- Undertake new initiatives.
- Address both minor and major problems.
- Capitalize on significant opportunities.
3. Collaborating system - supports the work of teams by facilitating the sharing and flow of information.
4. Organizations form alliances and partnerships with other organizations based on their core competency.
- Core competency - an organization's key strength, a business function that it does better than any of its competitors.
- Core competency strategy - organization chooses to focus specifically on its core competency and forms partnerships with other organizations to handle nonstrategic business processes.
- Information partnership - occurs when two or more organizations cooperate by integrating their IT systems, thereby providing customers with the best of what each can offer.
COLLABORATION SYSTEMS
- Collaboration solves specific business tasks such as telecommuting, online meetings, deploying applications and remote project and sales management.
- Collaboration system - an IT-based set of tools that supports the work of teams by facilitating the sharing and flow of information.
- Two categories of collaboration :
- Unstructured collaboration (information collaboration) - includes document exchange, shared whiteboards, discussion forums, and e-mail.
- Structured collaboration (process collaboration) - involves shared participation in business processes such as workflow in which knowledge is hardcoded as rules.

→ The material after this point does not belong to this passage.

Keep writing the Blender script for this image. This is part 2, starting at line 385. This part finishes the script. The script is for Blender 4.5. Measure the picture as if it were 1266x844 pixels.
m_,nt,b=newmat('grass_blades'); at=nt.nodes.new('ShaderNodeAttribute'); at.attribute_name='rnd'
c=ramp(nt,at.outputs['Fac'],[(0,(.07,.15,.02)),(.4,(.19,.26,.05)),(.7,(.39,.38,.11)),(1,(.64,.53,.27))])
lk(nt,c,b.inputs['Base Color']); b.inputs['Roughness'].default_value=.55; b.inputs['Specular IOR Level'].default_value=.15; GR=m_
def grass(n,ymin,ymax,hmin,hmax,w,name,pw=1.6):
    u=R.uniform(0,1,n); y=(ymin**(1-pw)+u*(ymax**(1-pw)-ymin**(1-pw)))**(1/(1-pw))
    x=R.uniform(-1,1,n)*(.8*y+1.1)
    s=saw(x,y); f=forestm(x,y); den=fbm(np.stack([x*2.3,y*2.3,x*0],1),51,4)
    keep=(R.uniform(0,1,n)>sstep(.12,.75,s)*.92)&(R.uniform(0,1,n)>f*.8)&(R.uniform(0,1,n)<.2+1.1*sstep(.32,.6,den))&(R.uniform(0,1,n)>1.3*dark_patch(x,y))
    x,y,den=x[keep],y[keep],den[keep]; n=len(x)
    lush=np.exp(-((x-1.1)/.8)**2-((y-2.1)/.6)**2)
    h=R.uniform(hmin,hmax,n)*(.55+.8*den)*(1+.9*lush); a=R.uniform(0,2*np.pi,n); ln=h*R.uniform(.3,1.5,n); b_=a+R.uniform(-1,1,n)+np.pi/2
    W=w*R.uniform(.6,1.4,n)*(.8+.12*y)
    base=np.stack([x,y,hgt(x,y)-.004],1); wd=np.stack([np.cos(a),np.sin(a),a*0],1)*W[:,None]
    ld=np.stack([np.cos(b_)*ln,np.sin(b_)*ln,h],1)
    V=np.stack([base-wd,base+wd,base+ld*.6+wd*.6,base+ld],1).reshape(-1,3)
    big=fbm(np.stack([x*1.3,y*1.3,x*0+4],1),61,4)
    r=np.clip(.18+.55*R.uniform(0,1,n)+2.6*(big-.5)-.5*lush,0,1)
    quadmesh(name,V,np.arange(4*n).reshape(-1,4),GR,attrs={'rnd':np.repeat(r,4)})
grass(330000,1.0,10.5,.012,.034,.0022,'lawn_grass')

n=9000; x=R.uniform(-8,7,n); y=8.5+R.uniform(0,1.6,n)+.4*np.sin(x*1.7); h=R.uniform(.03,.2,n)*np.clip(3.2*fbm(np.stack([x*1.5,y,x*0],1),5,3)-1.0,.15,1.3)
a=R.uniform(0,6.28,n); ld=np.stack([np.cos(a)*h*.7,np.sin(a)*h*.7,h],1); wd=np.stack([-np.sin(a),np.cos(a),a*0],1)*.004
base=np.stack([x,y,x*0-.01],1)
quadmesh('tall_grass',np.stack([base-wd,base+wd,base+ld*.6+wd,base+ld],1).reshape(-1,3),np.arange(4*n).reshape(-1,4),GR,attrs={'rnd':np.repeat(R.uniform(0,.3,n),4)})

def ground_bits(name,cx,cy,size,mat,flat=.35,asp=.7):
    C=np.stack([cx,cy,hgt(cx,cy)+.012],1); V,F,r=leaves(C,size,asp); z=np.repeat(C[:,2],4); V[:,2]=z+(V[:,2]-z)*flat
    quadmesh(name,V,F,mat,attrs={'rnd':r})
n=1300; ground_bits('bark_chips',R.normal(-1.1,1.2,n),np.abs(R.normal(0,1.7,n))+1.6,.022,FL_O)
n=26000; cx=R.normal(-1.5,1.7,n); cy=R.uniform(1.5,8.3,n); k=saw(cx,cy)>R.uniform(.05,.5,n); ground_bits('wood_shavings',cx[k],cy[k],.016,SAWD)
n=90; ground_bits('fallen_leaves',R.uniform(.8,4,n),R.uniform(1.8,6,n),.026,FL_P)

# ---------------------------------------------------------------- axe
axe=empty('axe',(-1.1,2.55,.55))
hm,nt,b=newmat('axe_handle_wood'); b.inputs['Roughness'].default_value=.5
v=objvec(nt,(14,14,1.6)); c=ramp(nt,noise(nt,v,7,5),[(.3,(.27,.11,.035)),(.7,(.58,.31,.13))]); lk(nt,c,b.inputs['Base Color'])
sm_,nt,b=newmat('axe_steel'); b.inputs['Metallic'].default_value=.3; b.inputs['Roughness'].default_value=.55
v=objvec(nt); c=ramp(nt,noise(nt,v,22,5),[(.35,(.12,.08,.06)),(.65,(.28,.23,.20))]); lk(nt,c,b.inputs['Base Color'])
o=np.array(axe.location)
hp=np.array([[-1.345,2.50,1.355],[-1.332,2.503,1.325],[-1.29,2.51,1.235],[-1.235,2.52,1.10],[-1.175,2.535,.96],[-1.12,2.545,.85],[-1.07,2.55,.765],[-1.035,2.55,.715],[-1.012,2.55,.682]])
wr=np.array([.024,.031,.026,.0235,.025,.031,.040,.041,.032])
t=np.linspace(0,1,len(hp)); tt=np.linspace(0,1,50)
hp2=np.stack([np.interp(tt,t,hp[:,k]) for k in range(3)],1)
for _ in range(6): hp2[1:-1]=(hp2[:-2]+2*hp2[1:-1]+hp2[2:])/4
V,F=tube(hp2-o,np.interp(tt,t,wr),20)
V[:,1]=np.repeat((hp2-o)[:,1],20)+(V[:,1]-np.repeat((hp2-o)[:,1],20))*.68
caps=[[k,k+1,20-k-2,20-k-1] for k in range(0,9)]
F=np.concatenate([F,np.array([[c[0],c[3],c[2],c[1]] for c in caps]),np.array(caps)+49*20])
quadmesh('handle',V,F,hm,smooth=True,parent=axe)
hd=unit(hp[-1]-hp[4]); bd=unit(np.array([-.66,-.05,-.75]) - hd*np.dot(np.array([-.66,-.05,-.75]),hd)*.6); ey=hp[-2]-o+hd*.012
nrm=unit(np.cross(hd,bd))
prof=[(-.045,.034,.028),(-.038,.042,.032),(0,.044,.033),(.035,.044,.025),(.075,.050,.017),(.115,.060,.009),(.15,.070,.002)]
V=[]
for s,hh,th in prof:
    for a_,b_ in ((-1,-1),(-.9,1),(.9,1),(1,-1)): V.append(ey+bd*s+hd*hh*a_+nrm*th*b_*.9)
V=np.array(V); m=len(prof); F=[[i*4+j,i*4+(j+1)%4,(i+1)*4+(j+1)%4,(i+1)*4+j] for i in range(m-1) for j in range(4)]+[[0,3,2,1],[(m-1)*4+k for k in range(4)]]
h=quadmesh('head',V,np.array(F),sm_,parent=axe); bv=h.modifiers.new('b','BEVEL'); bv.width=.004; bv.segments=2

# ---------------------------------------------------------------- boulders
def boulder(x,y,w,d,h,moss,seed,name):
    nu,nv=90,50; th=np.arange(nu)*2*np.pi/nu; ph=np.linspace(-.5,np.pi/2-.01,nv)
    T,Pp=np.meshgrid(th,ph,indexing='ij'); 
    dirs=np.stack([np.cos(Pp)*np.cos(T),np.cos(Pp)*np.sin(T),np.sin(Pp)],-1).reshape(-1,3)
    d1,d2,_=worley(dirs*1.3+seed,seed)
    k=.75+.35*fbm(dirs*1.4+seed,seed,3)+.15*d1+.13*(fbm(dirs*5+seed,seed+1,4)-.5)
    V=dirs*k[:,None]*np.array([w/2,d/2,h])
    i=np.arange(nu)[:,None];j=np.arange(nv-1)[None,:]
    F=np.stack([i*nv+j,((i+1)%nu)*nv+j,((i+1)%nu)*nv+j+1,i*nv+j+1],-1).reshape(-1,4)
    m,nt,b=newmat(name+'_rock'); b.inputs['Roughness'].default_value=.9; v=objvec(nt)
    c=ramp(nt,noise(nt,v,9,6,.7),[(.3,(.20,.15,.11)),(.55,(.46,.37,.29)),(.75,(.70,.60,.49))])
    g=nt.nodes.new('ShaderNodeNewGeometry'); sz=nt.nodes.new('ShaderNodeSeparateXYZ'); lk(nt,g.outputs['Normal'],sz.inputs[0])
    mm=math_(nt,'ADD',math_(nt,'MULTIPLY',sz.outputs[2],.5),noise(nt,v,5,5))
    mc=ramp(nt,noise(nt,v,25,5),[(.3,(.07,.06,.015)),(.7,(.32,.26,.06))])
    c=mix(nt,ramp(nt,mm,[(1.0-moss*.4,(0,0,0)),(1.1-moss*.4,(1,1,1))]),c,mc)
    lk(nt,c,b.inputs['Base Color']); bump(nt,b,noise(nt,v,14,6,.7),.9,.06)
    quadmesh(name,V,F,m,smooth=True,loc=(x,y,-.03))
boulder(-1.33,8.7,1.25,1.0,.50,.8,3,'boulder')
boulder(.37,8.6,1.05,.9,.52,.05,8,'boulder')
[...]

- Collaborative business functions
- Collaboration systems include :
- Knowledge management systems
- Content management systems
- Workflow management systems
- Groupware systems
KNOWLEDGE MANAGEMENT SYSTEMS
- Knowledge management (KM) - involves capturing, classifying, evaluating, retrieving, and sharing information assets in a way that provides context for effective decisions and actions.
- Knowledge management system - supports the capturing and use of an organization's "know-how".
- Intellectual and knowledge-based assets fall into two categories :
- Explicit knowledge - consists of anything that can be documented, archived and codified, often with the help of IT.
- Tacit knowledge - knowledge contained in people's heads
- The following are two best practices for transferring or recreating tacit knowledge :
- Shadowing : less experienced staff observe more experienced staff to learn how their more experienced counterparts approach their work.
- Joint problem solving : a novice and expert work together on a project.
- Reasons why organizations launch knowledge management programs
KM TECHNOLOGIES
- Knowledge management systems include :
- Knowledge repositories (databases)
- Expertise tools
- E-learning applications
- Discussion and chat technologies
KM & SOCIAL NETWORKING
- Search and data mining tools
- Finding out how information flows through an organization.
- Social networking analysis (SNA) - a process of mapping a group's contacts (whether personal or professional) to identify who knows whom and who works with whom.
- SNA provides a clear picture of how employees and divisions work together and can help identify key experts.
CONTENT MANAGEMENT SYSTEMS
- Content management system (CMS) - provides tools to manage the creation, storage, editing and publication of information in a collaborative environment.
- CMS marketplace includes :
- Document management system (DMS)
- Digital asset management system (DAM)
- Web content management system (WCM)
DOCUMENT MANAGMENT SYSTEM (DMS)
- Supports the electronic capturing, storage, distribution, archival and accessing of documents.
DIGITAL ASSET MANAGEMENT SYSTEM (DAM)
- Similar to DMS, generally works with binary rather than text files, such as multimedia files types.
WEB CONTENT MANAGEMENT SYSTEM (WCM)
- Adds an additional layer to document and digital asset management that enables publishing content both to intranets and to public Web sites.
Content management system vendor overview
WORKING WIKIS
- Wikis - Web-based tools that make it easy for users to add, remove and change online content.
- Business wikis - collaborative Web pages that allow users to edit documents, share ideas, or monitor the status of a project.
Business wikis
WORKFLOW MANAGEMENT SYSTEMS
- Work activities can be performed in series or in parallel that involves people and automated computer systems.
- Workflow - defines all the steps or business rules,from beginning to end, required for a business process.
- Workflow management system - facilitates the automation and management of business processes and controls the movement of work through the business process.
- Messaging-based workflow system - sends work assignments through an e-mail system.
- Database-based workflow system - stores documents in a central location and automatically asks the team members to access the document when it is their turn to edit the document.
- Groupware technologies
- Groupware - software that supports team interaction and dynamics including, calendaring, scheduling and videoconferencing.
VIDEOCONFERENCING
- Videoconference - a set of interactive telecommunication technologies that allow to or more locations to interact via two-way video and audio transmissions simultaneously.
WEB CONFERENCING
- Web conferencing - blends audio, video and document-sharing technologies to create virtual meeting rooms where people "gather" at a password -protected Web site.
INSTANT MESSAGING
- E-mail is the dominant form of collaboration application, but real-time collaboration tools like instant messaging are creating a new communication dynamic.
- Instant messaging - type of communications service that enables someone to create a kind of private chat room with another individual to communicate in real-time over the Internet.